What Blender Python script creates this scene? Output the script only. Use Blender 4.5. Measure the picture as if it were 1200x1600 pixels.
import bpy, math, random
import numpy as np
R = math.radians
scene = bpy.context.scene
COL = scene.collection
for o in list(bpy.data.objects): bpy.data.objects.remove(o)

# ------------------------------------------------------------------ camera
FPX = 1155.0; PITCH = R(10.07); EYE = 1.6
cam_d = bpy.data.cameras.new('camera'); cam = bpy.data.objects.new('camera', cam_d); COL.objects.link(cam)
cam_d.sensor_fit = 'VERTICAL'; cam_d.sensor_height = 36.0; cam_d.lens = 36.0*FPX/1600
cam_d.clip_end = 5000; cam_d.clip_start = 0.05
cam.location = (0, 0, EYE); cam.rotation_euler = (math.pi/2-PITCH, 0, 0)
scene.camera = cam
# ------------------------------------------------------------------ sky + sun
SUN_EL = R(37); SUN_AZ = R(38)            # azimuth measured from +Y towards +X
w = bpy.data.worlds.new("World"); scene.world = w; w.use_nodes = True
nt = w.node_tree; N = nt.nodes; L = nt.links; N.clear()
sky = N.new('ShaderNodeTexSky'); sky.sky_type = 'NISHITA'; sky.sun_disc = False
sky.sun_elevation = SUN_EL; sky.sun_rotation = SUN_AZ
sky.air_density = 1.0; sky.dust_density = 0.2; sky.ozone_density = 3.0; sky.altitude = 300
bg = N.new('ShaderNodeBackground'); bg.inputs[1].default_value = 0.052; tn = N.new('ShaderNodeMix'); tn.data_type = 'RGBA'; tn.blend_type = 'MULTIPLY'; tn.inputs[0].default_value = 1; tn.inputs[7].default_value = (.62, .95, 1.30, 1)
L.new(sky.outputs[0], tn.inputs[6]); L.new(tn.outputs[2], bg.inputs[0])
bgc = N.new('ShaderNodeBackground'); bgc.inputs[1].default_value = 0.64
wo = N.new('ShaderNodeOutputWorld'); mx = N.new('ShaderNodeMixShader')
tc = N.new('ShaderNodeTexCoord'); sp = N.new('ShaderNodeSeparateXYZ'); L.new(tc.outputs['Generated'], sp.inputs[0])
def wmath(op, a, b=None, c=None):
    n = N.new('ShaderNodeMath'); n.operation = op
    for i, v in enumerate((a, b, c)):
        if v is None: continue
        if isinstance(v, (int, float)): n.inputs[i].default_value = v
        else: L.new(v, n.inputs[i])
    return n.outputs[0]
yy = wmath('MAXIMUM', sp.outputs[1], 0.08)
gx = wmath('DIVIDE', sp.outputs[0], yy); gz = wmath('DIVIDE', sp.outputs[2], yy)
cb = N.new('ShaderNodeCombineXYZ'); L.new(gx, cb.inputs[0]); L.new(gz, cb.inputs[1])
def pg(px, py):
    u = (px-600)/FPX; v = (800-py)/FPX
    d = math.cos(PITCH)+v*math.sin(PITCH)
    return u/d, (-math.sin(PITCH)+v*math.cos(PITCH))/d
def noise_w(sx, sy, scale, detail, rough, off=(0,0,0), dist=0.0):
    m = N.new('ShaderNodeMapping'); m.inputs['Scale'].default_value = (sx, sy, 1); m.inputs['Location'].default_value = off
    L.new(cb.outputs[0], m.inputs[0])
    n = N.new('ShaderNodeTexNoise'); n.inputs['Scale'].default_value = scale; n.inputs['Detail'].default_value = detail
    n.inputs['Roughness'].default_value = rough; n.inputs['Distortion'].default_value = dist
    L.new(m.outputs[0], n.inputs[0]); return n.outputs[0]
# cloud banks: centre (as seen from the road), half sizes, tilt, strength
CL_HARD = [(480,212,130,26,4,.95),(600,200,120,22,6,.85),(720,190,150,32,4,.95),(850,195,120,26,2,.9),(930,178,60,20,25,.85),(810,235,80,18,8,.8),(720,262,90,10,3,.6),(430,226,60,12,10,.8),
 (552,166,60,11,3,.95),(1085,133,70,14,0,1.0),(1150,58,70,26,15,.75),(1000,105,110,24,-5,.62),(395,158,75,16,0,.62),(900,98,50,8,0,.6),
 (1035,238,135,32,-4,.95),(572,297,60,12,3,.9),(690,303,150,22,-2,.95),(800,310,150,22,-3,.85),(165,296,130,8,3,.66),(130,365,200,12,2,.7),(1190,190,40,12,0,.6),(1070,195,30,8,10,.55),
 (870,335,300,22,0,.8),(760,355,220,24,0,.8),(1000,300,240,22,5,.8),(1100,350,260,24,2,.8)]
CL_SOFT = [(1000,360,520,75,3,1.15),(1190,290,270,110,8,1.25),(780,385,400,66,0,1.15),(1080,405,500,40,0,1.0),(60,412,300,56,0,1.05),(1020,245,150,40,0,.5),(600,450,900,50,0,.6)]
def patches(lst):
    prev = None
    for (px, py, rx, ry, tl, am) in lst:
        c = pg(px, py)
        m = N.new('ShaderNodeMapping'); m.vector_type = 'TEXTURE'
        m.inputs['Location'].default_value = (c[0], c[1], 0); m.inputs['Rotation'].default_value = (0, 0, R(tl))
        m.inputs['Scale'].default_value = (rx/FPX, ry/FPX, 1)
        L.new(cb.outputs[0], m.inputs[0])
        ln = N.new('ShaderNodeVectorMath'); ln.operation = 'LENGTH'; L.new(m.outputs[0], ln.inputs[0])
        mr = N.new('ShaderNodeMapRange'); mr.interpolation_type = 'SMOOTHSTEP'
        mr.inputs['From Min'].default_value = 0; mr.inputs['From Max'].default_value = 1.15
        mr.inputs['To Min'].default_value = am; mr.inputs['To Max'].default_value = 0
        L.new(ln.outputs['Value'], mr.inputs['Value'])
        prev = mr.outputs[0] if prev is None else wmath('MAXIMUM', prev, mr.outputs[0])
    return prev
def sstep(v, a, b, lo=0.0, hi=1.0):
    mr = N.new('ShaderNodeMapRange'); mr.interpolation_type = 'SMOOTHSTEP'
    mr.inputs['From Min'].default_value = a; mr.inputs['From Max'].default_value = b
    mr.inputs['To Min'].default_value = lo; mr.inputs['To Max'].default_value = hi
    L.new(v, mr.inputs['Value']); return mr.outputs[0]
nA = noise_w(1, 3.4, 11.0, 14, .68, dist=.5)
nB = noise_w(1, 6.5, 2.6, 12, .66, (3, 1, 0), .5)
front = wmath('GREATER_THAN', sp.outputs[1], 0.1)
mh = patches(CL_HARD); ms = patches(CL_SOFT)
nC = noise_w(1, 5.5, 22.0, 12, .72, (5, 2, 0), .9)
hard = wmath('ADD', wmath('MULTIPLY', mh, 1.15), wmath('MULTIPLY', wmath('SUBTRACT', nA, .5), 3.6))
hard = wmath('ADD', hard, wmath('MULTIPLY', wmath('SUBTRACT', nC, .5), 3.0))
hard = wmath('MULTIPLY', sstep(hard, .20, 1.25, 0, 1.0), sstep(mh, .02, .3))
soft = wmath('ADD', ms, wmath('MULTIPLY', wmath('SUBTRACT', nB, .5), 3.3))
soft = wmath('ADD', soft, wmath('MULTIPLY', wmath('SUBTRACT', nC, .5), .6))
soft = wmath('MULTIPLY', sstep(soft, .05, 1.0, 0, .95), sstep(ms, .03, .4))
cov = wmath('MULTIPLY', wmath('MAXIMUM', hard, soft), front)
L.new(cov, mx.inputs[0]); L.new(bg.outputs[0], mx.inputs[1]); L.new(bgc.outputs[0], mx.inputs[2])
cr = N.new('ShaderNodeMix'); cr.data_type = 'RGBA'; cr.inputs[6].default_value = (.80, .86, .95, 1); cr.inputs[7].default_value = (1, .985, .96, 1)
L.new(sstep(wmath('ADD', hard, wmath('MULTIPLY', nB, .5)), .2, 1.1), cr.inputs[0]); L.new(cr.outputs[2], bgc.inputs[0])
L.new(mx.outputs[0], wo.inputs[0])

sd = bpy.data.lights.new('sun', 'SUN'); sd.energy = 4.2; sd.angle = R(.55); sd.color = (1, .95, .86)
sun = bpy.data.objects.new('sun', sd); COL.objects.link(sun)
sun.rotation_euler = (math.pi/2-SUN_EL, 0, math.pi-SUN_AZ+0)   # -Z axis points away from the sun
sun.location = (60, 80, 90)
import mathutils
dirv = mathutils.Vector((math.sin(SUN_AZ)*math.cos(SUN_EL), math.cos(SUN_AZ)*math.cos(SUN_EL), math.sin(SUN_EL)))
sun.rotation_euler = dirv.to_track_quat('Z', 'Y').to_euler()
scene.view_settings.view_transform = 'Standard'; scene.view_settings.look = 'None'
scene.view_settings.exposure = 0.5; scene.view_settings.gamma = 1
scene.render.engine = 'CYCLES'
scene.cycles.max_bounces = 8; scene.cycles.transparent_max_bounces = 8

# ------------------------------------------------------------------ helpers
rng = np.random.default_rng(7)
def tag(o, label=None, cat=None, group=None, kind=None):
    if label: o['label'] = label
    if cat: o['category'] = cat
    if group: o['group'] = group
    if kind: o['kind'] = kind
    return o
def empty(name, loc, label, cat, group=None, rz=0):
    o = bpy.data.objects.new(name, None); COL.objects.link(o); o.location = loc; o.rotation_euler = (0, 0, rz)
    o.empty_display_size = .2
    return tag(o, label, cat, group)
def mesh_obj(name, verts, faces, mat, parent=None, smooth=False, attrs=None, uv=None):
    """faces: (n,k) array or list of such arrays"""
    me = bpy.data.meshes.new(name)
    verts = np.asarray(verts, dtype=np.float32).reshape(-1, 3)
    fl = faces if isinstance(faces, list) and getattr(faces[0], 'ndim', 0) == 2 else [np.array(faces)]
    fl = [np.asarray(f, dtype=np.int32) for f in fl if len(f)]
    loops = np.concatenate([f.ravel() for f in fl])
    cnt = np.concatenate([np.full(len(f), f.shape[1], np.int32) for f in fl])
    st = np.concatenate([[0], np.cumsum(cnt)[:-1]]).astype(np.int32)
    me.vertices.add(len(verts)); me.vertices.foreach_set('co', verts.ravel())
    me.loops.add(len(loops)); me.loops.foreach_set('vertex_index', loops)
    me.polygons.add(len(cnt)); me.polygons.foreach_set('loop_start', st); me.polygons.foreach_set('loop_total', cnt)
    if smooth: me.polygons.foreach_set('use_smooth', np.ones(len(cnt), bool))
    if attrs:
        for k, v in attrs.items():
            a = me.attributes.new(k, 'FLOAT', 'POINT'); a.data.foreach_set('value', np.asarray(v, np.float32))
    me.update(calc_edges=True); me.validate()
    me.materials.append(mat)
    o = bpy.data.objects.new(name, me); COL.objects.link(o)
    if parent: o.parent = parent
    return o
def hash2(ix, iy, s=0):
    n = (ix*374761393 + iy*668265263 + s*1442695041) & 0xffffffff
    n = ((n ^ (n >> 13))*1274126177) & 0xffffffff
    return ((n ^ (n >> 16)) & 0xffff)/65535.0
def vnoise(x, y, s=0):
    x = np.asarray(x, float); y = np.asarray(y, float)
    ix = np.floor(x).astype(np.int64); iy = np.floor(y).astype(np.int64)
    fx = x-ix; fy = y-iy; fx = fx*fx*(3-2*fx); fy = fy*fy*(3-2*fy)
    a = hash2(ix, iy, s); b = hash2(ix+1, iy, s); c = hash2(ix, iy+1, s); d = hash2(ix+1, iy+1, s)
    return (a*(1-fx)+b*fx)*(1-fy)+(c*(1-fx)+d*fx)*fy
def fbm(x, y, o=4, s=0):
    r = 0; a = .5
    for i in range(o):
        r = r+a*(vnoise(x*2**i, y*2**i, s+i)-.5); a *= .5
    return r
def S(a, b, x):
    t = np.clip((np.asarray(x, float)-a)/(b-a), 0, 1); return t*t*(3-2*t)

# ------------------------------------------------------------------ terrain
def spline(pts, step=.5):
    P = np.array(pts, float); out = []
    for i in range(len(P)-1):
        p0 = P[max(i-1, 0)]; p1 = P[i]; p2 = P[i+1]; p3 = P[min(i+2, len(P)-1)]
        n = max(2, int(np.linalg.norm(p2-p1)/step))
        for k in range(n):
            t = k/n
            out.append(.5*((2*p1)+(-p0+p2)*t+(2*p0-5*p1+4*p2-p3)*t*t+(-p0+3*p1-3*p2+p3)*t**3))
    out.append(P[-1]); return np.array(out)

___

▶ _Requirement_: Quote exactly the first line of the data and every line after it through the one holding "for o in list(bpy.data.objects): bpy.data.objects.remove(o)".

▶ _Correct answer_:
What Blender Python script creates this scene? Output the script only. Use Blender 4.5. Measure the picture as if it were 1200x1600 pixels.
import bpy, math, random
import numpy as np
R = math.radians
scene = bpy.context.scene
COL = scene.collection
for o in list(bpy.data.objects): bpy.data.objects.remove(o)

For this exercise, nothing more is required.